The second section on planning, covers setting direction, grasping the current condition and establishing the next target condition. This section walks through the setting of organizational goals and how those specific goals are shared throughout the varying organization levels. This process creates interconnected goals at each level, which are aligned with the objectives of the entire organization.

The third and fourth sections are about the execution process and extending it to the top levels of the organization. The focus of these routines is to enhance the learner’s ability to solve problems through structured, scientific problem solving with the guidance of a coach. This process starts on the frontline and repeats up through every management level following the same structured routine that uses visual management techniques to facilitate communication.

The fifth section expands on the previous concepts to include integrating with other functions in the organization—how to implement standardized routines to seek out and help others who may not be directly involved with your work team or value stream, but whose success in achieving the next target condition may depend on resources, input or the influence of each other.

The last section encourages the reader to use the structure provided in the book, but to modify and implement it in a way that best suits his or her organization.

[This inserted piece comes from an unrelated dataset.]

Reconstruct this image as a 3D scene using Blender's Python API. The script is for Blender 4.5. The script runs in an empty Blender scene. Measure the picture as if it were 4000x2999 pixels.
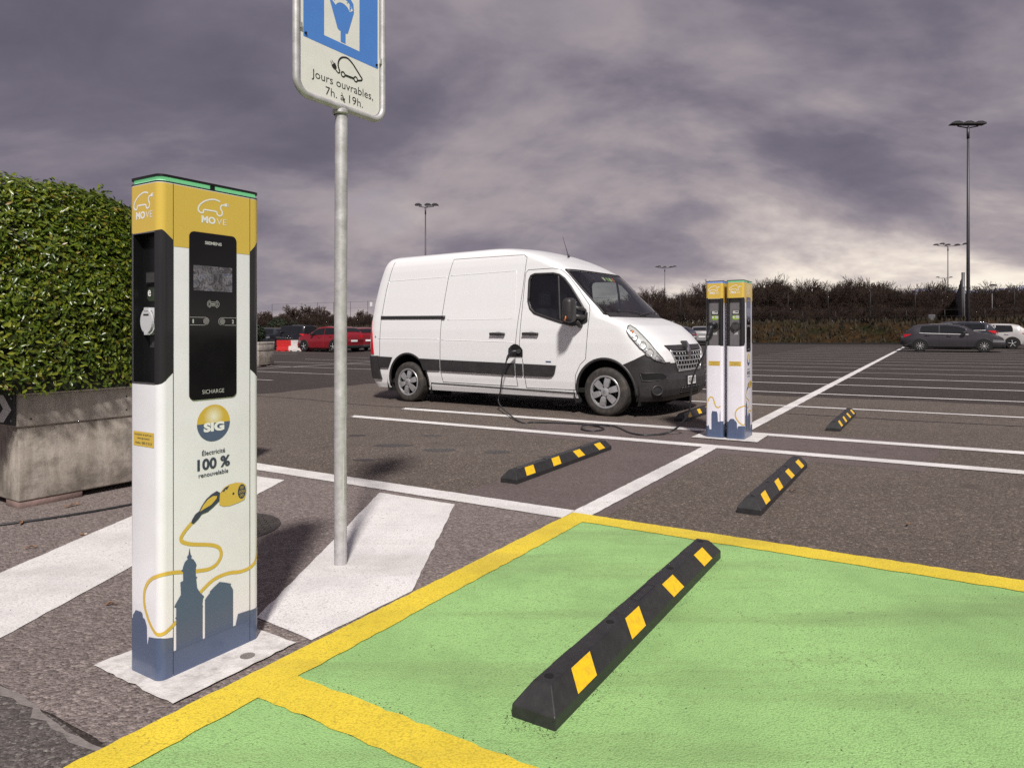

This section also provides standardized templates, questions and other resources to help get started.

My favorite part of this book is how the information is provided in a story-like format with fictional characters working together in their organization. The authors do an excellent job of demonstrating the exact dialogue and tool application so the reader can see what kata looks like in action.

I would highly recommend this book to anyone looking to implement shared goal setting and standardized coaching routines in their organization to drive long term continuous improvement and ongoing systematic employee development.